An efficient method for solving equations in generalized quaternion and octonion algebras

TL;DR

This paper introduces formulas for transforming bases between different generalized quaternion and octonion algebras, facilitating solutions to algebraic equations and extending De Moivre's formula in these contexts.

Contribution

It provides explicit basis transformation formulas for generalized quaternion and octonion algebras, enabling new methods for solving algebraic equations within these structures.

Findings

Derived basis transformation formulas for generalized quaternion algebras.

Extended De Moivre's formula to generalized quaternion and octonion algebras.

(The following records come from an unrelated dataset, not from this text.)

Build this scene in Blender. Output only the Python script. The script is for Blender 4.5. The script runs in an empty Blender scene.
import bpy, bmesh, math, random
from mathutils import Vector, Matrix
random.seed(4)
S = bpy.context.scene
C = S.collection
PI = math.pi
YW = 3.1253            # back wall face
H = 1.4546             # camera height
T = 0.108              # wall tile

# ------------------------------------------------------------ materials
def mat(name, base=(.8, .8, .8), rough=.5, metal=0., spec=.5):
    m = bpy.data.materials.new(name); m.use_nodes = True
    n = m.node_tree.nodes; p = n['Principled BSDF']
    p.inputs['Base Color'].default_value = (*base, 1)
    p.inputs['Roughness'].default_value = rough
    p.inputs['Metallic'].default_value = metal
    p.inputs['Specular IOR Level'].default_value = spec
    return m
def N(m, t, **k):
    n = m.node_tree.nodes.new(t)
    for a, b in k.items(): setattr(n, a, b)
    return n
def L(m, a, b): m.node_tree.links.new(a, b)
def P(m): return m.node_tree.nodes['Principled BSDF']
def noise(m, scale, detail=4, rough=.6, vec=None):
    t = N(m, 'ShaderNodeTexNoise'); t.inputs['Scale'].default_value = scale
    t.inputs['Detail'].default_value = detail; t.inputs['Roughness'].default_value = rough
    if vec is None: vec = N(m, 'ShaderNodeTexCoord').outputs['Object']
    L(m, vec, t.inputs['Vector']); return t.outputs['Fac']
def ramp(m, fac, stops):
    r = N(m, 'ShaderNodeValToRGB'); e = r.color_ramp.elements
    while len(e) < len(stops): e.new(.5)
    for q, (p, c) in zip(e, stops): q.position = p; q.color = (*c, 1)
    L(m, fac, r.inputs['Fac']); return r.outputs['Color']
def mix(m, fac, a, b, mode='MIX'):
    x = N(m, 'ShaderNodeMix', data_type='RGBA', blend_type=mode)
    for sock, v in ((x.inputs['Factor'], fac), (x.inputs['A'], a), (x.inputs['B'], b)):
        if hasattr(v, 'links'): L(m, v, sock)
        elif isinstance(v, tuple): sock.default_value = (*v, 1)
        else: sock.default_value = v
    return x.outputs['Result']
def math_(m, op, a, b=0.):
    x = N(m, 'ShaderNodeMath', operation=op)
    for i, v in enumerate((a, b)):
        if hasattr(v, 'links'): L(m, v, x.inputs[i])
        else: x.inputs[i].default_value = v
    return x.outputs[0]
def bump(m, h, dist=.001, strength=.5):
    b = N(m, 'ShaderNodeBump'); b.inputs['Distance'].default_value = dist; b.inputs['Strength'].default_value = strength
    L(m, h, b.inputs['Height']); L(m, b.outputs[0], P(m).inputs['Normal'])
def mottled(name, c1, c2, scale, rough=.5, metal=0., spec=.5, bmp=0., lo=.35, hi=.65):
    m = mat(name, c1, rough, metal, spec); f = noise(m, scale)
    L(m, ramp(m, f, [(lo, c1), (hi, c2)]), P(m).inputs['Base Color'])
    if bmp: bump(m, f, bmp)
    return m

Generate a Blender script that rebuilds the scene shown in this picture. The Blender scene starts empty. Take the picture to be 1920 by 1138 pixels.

Applied results to solve algebraic equations in these algebras.

Abstract

Quaternions often appear in wide areas of applied science and engineering such as wireless communications systems, mechanics, etc. It is known that are two types of non-isomorphic generalized quaternion algebras, namely: the algebra of quaternions and the algebra of coquaternions. In this paper, we present the formulae to pass from a basis in the generalized quaternion algebras to a basis in the division quaternions algebra or to a basis in the coquaternions algebra and vice versa. The same result was obtained for the generalized octonion algebra. Moreover, we emphasize the applications of these results to the algebraic equations and De Moivre s formula in generalized quaternion algebras and in generalized octonion division algebras.